Craon bequeathed a sum of money to the Franciscan friars, charging them with this work of mercy in perpetuity. Historians of France and Brittany do not provide the date of Craon's death, which was probably in 1409.

Imagine if Count of Monte Cristo had ended with a botched assassination and getting thrown back in prison. Then Dantes slums it for years before a Crime and Punishment finale. Sequel hook, maybe, but surely infuriating to readers.

They should make it a movie. For once I think the social justice spin would hit the mark, netflix if you’re listening. All along the way, innocent poor people get publically executed like signposts while the 1 % indulges in highly entertaining madcap monstrous buffoonery with no consequence.

Meanwhile, the people were also getting raped and pillaged and starved by the english, and the entire aristocratic warrior class was even more delegitimized by getting its ass repeatedly handed to itself on the battlefield by the commoner english longbowman, and their own stupidity.

For another anecdote: At the first big battle of the hundred years war, Crecy, the french king had brought genoese crossbowmen. Partly because of the rain, they were outranged and outshot by the english longbowmen, so they retreated. The glistening french sons of the aristocracy on their horses, thought this was treason or cowardice and cut most of them down, before charging into the fray and losing horribly (usually ransomed if they survived the battle, unlike commoners). A few days later, the king signed an order that any surviving genoese crossbowmen found on his land should be executed.
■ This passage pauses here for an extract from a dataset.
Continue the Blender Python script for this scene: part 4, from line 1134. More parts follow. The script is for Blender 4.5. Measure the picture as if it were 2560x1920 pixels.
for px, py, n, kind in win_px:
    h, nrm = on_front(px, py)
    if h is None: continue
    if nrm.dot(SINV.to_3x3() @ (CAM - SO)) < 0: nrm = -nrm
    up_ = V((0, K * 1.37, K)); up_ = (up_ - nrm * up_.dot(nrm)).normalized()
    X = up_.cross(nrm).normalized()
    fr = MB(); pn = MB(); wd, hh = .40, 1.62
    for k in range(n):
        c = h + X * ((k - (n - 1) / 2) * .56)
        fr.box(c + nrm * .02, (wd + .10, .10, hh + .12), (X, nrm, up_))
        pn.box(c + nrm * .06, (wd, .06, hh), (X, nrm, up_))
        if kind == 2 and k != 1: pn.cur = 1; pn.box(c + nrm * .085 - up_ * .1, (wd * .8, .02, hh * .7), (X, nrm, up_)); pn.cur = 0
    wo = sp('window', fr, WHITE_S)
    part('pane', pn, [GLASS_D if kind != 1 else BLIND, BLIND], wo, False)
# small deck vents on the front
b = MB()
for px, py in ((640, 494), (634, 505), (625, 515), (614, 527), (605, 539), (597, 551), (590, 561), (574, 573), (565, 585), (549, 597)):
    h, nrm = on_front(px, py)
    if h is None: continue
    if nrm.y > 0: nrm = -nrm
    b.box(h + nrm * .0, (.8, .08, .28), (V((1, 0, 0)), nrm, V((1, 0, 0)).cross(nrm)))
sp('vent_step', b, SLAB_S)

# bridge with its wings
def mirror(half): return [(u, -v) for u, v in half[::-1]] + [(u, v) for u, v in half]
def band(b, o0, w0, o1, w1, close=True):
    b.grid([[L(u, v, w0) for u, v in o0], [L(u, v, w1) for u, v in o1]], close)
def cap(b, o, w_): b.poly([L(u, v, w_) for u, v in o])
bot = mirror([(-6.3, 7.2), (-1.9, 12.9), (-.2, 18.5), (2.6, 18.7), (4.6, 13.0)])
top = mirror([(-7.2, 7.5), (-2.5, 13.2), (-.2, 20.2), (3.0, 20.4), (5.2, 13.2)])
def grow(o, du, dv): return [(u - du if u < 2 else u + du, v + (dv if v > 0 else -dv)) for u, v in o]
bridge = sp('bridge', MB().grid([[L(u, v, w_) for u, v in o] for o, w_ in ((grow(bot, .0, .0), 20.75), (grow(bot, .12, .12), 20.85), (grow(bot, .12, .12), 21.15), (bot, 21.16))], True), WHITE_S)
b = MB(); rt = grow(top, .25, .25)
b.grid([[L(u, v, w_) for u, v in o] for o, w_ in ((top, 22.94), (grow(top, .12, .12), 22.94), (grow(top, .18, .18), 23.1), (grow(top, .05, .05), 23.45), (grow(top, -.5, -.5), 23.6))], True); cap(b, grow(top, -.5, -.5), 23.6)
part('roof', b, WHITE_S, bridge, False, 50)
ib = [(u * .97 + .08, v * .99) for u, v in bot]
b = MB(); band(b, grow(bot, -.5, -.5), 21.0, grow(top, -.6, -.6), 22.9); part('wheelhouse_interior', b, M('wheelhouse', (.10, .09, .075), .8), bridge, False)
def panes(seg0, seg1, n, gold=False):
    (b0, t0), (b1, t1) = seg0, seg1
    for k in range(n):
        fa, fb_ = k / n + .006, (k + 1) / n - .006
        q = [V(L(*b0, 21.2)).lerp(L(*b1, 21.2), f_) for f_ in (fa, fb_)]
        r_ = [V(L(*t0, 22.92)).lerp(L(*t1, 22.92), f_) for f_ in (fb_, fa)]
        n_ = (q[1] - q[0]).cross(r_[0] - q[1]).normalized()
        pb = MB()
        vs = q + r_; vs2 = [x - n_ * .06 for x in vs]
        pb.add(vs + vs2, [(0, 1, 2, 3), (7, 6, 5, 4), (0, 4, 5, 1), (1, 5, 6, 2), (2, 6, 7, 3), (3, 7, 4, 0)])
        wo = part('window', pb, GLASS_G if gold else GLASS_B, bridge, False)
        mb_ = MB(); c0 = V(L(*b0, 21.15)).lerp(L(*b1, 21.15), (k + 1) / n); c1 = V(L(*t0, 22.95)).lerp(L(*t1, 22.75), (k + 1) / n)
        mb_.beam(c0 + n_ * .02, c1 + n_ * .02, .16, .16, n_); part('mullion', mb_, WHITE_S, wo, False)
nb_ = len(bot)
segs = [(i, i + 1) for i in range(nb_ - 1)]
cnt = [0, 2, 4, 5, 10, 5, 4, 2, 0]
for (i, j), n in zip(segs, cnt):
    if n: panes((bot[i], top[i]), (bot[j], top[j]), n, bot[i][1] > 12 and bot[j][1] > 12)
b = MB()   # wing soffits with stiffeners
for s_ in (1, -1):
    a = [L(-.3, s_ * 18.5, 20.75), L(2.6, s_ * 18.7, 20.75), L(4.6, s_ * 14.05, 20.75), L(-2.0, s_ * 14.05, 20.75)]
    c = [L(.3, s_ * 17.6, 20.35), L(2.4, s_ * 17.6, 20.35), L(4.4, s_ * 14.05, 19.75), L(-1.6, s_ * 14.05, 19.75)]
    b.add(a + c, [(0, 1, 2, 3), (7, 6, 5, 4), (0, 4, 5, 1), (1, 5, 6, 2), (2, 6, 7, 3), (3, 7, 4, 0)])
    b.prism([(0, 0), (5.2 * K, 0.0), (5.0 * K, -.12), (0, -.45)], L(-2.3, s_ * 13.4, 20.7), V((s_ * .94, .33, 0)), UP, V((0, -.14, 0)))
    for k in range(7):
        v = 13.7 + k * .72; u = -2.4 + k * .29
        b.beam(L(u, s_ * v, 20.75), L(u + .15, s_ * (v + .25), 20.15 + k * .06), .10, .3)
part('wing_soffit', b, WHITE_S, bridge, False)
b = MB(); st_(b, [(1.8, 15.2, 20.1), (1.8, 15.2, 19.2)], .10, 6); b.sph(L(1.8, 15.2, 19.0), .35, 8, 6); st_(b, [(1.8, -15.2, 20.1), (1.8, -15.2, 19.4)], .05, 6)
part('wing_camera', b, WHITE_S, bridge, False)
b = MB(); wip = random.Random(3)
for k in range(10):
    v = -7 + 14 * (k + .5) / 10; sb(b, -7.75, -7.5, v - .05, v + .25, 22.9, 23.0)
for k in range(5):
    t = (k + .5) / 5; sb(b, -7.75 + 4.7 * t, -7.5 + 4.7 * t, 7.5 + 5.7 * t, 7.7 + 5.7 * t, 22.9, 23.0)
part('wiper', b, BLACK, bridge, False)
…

I see Craon more as a barry lyndon / becky sharp type zany amoral protagonist, lost in a cruel world, crumbling into the absurd. I do love the end, when the valiant hero finds redemption by the ever-lasting good deed of providing a monk so he can listen to the confessions of a bunch of other monks before they get their heads chopped off for casting a spell on the murderous madman ruling the country by divine grace.